=== Set task ===
Identify each line in the records below that contains the word "this", and copy it.

=== Record extracts ===
+++++

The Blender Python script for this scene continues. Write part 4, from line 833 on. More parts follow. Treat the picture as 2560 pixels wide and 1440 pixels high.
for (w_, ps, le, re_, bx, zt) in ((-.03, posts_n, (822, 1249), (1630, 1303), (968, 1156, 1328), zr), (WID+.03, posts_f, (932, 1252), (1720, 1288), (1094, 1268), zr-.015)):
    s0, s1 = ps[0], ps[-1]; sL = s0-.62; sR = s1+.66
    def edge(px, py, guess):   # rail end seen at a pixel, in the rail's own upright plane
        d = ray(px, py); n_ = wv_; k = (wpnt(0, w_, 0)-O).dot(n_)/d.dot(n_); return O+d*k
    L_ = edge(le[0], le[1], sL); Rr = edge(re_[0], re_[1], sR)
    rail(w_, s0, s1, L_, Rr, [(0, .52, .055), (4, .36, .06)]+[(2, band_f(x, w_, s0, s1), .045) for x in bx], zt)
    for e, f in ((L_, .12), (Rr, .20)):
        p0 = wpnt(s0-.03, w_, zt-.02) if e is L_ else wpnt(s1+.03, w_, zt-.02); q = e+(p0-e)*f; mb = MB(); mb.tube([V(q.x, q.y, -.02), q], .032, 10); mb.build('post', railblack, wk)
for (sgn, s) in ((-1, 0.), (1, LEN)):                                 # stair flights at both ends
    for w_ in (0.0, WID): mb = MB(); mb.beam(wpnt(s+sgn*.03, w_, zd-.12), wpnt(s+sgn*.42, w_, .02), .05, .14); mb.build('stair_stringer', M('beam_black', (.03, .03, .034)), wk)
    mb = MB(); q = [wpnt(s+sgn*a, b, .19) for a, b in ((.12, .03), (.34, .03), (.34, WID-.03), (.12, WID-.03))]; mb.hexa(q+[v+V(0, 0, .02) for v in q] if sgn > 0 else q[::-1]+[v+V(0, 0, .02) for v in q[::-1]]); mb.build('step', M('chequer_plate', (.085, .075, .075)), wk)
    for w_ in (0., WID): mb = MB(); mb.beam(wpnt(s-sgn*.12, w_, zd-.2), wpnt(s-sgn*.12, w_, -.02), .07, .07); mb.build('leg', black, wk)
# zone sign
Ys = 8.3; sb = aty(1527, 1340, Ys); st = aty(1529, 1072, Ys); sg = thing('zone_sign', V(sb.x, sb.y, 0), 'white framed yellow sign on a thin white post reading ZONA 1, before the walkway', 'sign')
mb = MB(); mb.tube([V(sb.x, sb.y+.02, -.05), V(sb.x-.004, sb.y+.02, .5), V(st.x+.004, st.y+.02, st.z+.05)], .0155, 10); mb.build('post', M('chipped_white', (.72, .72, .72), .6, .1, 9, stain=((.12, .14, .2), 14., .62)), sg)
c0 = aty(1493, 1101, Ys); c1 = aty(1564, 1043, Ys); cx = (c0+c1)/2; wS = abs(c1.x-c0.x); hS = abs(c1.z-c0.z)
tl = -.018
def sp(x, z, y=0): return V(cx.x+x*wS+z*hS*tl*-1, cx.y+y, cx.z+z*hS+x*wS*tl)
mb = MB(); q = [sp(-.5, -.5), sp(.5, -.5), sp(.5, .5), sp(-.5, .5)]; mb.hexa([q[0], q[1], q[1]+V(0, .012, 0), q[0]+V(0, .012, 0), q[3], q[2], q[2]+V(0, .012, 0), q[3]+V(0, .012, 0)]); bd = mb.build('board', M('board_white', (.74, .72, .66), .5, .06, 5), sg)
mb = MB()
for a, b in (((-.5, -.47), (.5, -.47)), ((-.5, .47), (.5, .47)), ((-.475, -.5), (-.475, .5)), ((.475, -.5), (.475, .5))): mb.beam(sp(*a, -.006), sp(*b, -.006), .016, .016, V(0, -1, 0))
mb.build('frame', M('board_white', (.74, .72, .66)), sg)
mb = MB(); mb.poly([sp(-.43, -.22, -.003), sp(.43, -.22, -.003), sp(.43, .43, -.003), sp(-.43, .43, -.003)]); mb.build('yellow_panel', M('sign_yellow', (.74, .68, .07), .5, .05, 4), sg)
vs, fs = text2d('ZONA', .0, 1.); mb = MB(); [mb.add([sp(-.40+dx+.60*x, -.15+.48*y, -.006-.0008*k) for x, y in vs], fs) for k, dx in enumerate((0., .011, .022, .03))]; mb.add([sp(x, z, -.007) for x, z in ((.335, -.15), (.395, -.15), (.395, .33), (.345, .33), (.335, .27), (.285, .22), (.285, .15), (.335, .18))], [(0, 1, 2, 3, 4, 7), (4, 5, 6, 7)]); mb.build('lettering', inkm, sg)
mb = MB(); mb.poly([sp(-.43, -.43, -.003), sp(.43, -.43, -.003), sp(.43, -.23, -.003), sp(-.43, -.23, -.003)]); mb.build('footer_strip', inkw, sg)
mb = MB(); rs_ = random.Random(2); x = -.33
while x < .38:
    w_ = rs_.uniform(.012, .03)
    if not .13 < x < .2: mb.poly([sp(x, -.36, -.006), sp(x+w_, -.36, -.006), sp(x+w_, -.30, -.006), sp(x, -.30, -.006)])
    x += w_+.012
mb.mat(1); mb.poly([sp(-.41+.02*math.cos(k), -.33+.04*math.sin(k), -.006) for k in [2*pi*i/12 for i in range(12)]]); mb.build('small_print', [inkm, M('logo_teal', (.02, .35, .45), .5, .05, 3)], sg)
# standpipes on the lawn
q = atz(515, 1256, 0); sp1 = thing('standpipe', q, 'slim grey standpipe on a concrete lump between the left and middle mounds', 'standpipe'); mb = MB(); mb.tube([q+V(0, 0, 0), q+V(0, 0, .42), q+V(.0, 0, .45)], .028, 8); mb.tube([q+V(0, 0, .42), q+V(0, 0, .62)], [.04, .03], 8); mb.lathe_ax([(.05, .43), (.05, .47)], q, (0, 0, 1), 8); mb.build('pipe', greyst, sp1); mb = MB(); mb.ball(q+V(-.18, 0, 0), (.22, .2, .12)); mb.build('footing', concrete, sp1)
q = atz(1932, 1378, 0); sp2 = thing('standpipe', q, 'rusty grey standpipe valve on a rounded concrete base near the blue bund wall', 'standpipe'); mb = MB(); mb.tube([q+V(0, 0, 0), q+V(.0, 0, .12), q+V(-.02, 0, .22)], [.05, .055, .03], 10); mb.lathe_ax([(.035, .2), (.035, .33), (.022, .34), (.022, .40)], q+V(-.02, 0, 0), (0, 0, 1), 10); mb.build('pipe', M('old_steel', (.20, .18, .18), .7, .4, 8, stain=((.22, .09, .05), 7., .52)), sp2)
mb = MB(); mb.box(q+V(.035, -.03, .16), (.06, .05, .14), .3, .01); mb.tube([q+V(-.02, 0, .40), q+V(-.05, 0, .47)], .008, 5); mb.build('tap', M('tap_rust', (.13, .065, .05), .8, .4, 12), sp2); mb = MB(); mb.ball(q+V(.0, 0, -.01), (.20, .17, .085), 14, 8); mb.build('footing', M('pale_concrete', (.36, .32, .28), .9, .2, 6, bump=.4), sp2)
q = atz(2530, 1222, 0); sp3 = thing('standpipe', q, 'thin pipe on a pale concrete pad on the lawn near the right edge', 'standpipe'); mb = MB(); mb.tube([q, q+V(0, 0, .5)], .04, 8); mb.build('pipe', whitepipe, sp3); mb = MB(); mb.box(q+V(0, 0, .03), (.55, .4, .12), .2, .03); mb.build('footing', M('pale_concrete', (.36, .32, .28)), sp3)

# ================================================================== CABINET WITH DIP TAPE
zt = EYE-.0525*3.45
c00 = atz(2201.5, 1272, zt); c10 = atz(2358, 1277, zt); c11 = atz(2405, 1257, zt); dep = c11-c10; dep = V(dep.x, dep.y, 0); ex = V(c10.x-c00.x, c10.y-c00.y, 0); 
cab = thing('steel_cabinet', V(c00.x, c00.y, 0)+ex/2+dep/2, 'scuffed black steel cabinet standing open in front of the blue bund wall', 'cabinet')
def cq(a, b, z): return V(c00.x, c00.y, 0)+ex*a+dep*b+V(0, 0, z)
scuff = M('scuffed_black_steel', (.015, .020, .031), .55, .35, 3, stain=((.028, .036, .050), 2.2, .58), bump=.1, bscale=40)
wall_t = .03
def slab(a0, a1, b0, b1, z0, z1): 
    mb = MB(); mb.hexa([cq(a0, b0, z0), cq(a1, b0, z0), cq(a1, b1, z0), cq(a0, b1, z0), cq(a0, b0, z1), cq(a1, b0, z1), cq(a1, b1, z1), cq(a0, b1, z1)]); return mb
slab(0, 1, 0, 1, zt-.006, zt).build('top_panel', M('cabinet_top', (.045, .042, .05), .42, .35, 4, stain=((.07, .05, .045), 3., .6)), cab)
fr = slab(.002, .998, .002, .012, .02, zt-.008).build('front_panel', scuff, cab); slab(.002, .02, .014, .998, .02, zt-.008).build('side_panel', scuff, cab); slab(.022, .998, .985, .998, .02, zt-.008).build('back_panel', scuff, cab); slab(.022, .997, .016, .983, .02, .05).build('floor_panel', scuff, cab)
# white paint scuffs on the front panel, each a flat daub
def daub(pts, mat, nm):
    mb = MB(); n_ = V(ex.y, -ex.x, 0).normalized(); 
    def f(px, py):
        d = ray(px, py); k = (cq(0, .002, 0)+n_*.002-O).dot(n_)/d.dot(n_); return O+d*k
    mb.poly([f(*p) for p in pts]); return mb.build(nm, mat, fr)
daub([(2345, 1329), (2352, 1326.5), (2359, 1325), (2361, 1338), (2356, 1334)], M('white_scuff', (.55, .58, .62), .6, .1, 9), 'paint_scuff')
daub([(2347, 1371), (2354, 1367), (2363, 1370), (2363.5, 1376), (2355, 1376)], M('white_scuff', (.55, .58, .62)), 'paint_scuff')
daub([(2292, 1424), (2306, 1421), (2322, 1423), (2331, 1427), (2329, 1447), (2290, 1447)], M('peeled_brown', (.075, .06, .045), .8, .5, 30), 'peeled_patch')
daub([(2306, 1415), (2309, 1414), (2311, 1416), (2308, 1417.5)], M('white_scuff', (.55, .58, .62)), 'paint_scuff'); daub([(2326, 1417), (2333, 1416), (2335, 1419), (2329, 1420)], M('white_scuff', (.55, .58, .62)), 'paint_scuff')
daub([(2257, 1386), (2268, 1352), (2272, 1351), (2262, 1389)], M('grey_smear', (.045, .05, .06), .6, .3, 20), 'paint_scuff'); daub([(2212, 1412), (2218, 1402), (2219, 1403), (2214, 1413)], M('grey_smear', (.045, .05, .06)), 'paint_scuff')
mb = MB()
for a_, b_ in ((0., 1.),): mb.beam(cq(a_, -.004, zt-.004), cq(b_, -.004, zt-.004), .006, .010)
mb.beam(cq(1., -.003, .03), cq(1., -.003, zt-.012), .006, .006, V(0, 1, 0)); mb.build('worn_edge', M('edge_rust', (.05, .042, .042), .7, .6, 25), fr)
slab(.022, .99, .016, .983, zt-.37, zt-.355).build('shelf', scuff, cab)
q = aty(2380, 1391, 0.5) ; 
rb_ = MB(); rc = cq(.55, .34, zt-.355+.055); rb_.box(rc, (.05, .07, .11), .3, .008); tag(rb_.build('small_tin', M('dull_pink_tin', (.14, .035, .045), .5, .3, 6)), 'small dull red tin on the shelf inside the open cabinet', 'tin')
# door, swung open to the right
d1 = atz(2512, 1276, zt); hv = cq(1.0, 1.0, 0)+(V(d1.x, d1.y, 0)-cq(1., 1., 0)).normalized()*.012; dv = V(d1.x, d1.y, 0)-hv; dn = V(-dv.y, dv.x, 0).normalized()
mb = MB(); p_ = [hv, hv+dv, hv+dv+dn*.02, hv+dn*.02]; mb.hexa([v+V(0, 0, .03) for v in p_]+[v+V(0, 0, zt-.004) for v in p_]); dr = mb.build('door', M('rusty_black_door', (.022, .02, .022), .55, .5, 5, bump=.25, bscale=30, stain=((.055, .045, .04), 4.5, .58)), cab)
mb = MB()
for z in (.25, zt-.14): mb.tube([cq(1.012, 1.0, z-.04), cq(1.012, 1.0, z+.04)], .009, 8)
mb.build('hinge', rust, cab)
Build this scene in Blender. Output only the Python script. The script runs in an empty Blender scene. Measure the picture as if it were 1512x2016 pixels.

+++++

=== Right answer ===
The Blender Python script for this scene continues. Write part 4, from line 833 on. More parts follow. Treat the picture as 2560 pixels wide and 1440 pixels high.
Build this scene in Blender. Output only the Python script. The script runs in an empty Blender scene. Measure the picture as if it were 1512x2016 pixels.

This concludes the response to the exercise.